* _WORK TO DO_: Gather, from the data below, each line in which the word "Blender" occurs.

* _TASK INPUTS_:
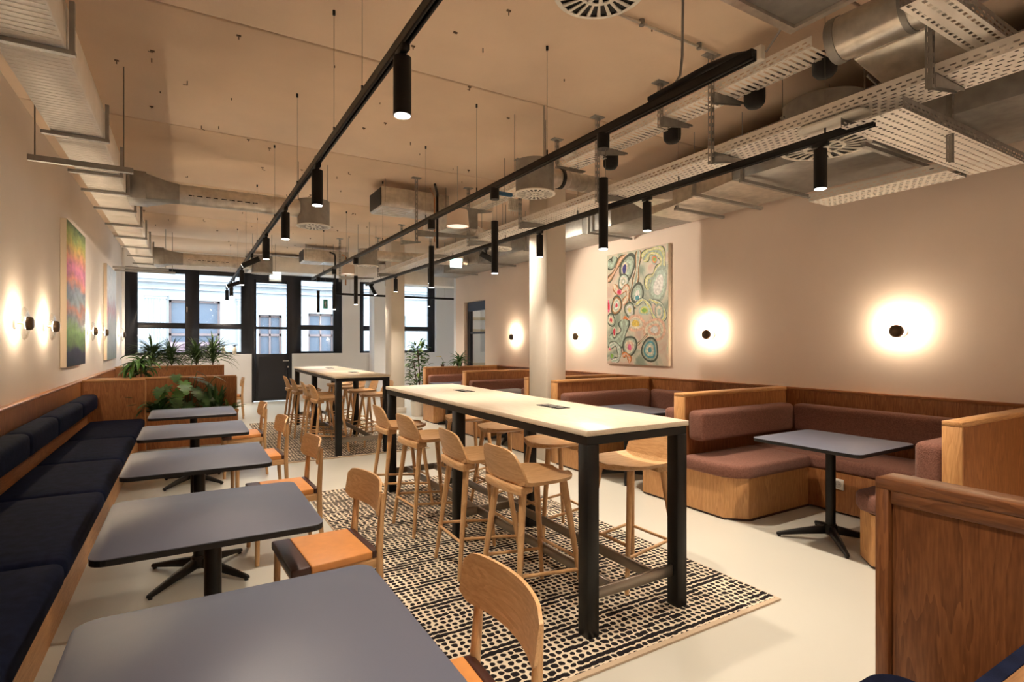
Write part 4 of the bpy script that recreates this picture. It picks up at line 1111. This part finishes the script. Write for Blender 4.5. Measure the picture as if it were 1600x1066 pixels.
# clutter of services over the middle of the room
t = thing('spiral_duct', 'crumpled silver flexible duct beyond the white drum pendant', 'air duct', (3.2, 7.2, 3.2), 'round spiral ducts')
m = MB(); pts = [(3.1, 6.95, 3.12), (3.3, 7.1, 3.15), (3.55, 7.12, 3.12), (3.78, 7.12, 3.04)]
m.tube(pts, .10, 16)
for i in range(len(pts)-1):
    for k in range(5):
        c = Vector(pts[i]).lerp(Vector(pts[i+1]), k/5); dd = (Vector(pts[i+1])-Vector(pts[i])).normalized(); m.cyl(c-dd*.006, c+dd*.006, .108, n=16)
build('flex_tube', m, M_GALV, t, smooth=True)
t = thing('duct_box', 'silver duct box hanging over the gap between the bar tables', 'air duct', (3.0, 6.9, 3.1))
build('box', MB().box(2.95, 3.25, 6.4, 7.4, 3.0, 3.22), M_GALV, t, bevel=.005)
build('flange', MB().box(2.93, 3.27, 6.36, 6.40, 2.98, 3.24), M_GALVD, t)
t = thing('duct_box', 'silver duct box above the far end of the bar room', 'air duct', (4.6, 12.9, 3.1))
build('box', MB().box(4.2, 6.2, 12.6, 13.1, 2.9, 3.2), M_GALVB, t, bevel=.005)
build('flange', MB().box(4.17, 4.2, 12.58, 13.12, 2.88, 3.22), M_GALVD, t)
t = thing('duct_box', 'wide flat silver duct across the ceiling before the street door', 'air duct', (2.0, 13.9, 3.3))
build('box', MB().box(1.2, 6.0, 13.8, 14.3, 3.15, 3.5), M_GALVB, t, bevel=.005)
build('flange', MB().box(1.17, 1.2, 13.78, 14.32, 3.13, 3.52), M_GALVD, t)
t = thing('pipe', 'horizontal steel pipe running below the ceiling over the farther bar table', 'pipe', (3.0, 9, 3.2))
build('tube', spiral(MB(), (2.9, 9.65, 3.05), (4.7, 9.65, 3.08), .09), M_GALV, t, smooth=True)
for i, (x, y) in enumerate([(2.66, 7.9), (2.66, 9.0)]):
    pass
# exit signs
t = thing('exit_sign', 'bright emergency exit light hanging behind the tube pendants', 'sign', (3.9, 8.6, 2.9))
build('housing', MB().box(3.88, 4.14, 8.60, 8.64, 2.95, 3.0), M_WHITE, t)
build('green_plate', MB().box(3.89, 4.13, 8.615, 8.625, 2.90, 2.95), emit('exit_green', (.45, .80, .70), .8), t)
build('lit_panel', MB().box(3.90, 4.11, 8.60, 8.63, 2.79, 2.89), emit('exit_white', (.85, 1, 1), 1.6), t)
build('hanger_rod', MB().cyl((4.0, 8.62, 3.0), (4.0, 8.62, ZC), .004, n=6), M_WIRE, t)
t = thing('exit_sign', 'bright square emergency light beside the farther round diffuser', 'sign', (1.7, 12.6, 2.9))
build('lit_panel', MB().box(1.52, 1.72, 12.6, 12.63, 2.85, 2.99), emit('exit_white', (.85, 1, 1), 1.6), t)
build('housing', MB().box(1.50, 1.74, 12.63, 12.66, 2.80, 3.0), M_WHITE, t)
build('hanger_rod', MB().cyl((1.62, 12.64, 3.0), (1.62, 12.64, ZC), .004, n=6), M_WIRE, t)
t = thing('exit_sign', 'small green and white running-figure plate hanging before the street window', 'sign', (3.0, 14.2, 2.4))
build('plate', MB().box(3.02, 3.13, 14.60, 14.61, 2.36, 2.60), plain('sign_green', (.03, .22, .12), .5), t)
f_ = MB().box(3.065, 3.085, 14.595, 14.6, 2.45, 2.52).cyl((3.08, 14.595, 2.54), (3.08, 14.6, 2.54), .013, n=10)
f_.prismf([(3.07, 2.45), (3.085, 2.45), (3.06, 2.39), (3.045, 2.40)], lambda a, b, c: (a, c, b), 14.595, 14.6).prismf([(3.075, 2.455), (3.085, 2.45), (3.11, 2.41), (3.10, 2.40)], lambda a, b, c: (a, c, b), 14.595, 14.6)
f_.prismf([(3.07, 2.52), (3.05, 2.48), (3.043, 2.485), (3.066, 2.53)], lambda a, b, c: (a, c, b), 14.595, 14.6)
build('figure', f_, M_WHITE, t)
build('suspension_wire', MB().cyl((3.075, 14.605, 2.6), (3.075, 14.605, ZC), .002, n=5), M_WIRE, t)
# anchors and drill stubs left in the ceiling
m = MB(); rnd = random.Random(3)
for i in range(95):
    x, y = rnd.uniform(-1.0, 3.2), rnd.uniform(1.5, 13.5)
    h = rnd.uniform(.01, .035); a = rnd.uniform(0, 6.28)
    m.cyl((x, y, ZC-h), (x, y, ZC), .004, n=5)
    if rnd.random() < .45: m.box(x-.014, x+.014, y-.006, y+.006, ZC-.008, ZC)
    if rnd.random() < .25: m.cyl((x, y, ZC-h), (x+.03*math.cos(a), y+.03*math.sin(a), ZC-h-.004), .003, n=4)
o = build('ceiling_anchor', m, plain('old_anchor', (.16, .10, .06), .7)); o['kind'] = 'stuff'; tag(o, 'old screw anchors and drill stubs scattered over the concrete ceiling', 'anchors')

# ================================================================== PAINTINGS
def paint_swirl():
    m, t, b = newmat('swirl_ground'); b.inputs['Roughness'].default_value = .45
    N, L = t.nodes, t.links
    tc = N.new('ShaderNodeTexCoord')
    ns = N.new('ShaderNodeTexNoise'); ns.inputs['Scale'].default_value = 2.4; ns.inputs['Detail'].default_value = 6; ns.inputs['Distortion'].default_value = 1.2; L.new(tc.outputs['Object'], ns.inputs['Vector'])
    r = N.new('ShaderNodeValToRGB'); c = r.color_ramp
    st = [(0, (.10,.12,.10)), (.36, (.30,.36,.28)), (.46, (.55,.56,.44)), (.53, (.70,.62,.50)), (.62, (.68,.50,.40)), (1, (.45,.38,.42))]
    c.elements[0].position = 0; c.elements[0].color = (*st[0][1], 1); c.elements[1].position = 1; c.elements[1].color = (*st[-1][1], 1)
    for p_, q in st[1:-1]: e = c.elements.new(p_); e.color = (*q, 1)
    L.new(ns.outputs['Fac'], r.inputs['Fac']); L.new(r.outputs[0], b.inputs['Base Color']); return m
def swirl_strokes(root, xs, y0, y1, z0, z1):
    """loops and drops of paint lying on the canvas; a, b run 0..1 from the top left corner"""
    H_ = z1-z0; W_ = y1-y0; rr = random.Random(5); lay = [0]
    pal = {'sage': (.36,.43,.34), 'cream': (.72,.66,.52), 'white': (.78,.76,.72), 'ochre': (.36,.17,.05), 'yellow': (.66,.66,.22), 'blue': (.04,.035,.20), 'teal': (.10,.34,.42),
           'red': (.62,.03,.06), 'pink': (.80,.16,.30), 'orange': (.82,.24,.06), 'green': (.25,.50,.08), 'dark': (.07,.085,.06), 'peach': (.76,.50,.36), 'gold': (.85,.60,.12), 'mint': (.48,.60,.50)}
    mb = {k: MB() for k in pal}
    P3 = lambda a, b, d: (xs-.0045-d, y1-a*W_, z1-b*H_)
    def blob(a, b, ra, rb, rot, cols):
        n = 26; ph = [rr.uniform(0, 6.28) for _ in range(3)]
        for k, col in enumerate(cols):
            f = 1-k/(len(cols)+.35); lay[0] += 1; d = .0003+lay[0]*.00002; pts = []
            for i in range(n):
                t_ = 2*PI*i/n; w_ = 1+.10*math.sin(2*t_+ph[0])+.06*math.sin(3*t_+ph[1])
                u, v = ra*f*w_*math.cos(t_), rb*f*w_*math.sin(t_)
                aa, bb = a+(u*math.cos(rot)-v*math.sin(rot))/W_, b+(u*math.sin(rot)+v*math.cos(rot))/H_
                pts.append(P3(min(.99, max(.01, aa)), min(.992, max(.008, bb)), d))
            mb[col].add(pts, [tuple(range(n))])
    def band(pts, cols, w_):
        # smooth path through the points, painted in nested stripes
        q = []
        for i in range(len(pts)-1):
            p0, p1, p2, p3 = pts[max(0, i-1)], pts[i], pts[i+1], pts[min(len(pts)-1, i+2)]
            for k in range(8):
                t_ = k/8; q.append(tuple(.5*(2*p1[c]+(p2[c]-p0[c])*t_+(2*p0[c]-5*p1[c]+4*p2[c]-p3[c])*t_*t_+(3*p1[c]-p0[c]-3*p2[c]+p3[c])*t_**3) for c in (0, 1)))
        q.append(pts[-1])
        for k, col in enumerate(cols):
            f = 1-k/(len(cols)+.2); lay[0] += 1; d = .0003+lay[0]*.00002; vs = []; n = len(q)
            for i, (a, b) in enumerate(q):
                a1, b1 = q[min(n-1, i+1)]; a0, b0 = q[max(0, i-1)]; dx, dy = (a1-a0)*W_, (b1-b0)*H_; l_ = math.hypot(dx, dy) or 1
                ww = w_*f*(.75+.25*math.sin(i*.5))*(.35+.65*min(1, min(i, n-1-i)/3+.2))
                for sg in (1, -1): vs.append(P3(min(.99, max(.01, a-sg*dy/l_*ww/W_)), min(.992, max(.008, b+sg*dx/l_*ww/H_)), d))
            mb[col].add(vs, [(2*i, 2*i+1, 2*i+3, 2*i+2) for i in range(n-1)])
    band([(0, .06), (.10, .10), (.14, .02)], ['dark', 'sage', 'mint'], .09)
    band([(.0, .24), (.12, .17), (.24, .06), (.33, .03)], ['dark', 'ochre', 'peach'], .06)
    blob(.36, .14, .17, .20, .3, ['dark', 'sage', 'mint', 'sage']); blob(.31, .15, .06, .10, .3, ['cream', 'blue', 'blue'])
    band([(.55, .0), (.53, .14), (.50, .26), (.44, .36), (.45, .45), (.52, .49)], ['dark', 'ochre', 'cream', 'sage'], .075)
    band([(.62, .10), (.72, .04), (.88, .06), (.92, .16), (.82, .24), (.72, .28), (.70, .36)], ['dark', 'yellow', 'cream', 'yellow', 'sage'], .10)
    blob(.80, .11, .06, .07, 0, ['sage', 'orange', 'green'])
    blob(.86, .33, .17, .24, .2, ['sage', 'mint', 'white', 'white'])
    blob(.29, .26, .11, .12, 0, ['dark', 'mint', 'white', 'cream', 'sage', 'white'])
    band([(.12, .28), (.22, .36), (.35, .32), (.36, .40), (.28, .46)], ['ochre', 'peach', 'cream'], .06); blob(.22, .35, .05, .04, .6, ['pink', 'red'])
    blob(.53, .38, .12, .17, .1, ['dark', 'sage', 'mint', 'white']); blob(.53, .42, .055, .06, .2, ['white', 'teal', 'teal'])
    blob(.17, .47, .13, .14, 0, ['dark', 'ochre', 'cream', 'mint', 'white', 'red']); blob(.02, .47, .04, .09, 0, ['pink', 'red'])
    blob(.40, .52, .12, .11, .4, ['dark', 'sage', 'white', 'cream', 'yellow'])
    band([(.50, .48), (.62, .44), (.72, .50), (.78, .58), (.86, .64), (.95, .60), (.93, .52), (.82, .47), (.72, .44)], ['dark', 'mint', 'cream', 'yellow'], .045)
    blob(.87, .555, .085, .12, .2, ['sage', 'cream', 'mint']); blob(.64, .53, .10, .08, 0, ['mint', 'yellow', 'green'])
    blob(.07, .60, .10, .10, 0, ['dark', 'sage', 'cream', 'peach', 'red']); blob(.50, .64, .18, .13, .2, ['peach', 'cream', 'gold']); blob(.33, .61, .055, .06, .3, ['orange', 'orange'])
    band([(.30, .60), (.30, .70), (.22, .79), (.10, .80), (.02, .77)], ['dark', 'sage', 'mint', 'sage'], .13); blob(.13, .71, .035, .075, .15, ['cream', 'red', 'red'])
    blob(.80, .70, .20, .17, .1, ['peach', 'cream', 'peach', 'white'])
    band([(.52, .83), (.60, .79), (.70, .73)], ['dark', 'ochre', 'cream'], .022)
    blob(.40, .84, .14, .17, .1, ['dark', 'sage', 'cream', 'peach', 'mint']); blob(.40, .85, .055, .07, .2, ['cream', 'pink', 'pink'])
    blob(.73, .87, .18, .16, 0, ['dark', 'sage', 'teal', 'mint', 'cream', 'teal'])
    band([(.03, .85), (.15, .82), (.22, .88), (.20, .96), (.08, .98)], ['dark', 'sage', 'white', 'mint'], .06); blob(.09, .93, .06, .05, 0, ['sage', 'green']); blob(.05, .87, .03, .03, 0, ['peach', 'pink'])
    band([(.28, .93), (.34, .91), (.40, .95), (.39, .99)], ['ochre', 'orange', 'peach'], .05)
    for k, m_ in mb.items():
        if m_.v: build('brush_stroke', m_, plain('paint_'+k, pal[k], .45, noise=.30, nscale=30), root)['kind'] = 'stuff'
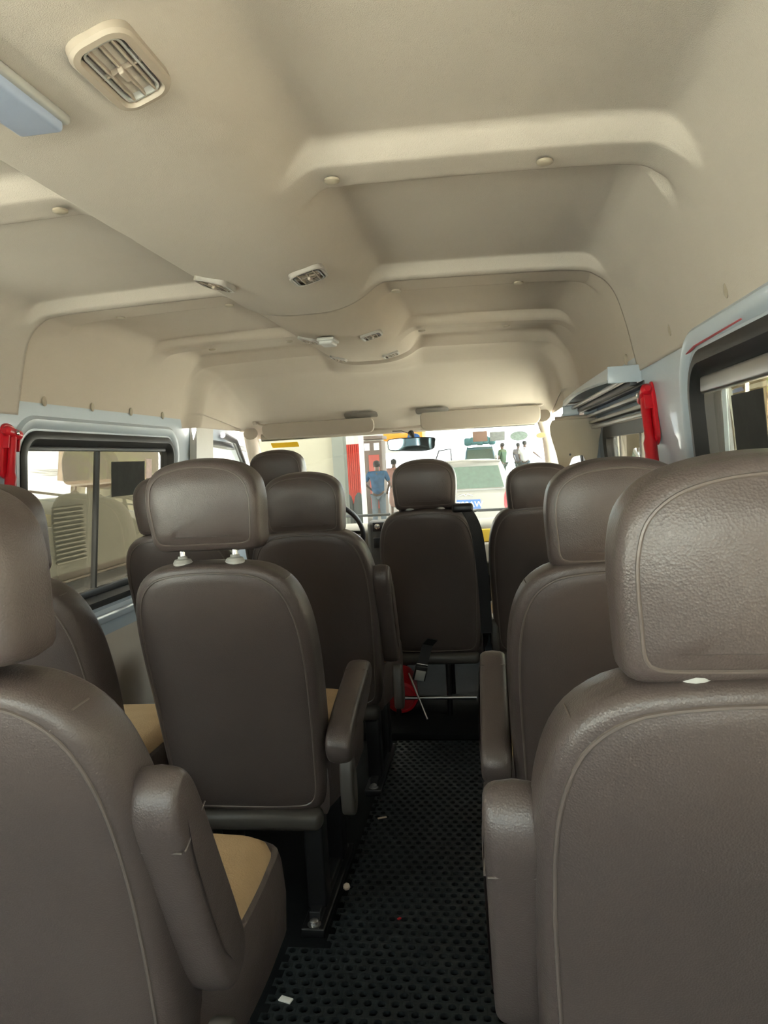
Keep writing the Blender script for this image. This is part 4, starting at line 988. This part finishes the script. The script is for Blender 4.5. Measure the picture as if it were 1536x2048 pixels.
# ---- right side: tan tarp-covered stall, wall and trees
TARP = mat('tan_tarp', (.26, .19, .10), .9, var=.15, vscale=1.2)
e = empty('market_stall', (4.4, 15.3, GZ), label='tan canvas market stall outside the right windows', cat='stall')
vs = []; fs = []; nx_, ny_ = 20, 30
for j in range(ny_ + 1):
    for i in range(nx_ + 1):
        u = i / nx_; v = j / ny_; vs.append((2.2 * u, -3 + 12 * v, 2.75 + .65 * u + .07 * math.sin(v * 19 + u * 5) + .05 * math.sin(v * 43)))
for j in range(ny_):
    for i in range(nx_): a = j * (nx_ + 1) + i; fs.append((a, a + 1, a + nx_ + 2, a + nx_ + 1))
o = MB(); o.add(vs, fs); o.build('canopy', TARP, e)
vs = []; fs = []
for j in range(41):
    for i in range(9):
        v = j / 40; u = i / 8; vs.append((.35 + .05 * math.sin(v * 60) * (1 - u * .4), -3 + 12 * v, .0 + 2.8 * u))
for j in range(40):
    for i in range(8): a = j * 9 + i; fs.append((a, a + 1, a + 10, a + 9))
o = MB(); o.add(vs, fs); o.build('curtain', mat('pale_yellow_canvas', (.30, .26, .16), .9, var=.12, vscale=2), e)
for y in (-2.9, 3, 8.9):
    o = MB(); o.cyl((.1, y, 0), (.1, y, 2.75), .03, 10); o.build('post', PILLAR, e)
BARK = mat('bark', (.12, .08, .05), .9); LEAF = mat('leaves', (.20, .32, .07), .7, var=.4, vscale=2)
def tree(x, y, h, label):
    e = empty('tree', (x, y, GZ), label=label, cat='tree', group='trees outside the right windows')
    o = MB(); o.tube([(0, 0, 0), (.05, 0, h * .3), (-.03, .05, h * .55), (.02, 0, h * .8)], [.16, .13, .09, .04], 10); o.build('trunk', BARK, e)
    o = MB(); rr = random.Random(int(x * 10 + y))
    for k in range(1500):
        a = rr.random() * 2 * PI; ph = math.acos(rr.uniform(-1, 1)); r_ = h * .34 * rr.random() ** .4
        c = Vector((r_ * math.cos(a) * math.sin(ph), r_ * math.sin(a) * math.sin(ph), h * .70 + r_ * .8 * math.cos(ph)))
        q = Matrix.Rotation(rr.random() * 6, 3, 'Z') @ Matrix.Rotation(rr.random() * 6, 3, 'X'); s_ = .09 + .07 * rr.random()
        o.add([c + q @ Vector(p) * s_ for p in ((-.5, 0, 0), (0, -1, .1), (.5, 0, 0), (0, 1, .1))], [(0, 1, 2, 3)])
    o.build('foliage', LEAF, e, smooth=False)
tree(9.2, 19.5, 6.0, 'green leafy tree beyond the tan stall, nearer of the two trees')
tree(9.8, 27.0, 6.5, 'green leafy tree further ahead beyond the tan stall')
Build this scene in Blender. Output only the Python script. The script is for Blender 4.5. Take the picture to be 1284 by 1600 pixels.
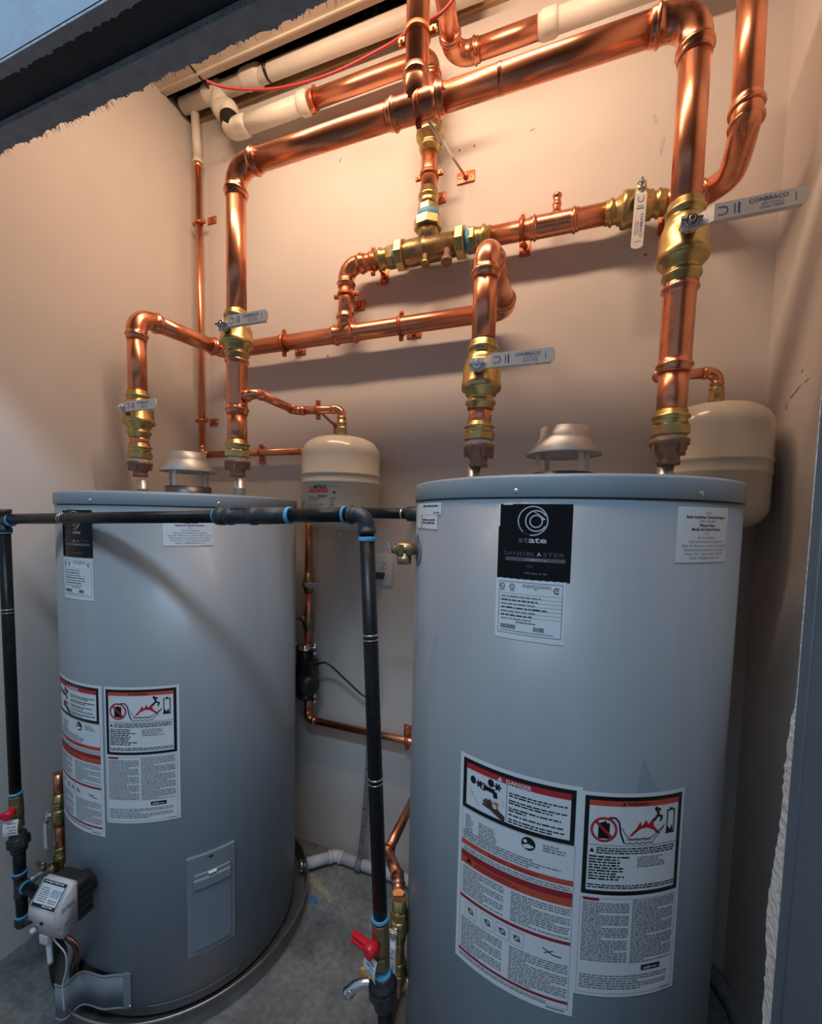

* _SOLUTION FOR THIS TASK_:
Write part 4 of the bpy script that recreates this picture. It picks up at line 1111. This part finishes the script. Write for Blender 4.5. Measure the picture as if it were 1600x1066 pixels.
Keep writing the Blender script for this image. This is part 4, starting at line 988. This part finishes the script. The script is for Blender 4.5. Measure the picture as if it were 1536x2048 pixels.
Build this scene in Blender. Output only the Python script. The script is for Blender 4.5. Take the picture to be 1284 by 1600 pixels.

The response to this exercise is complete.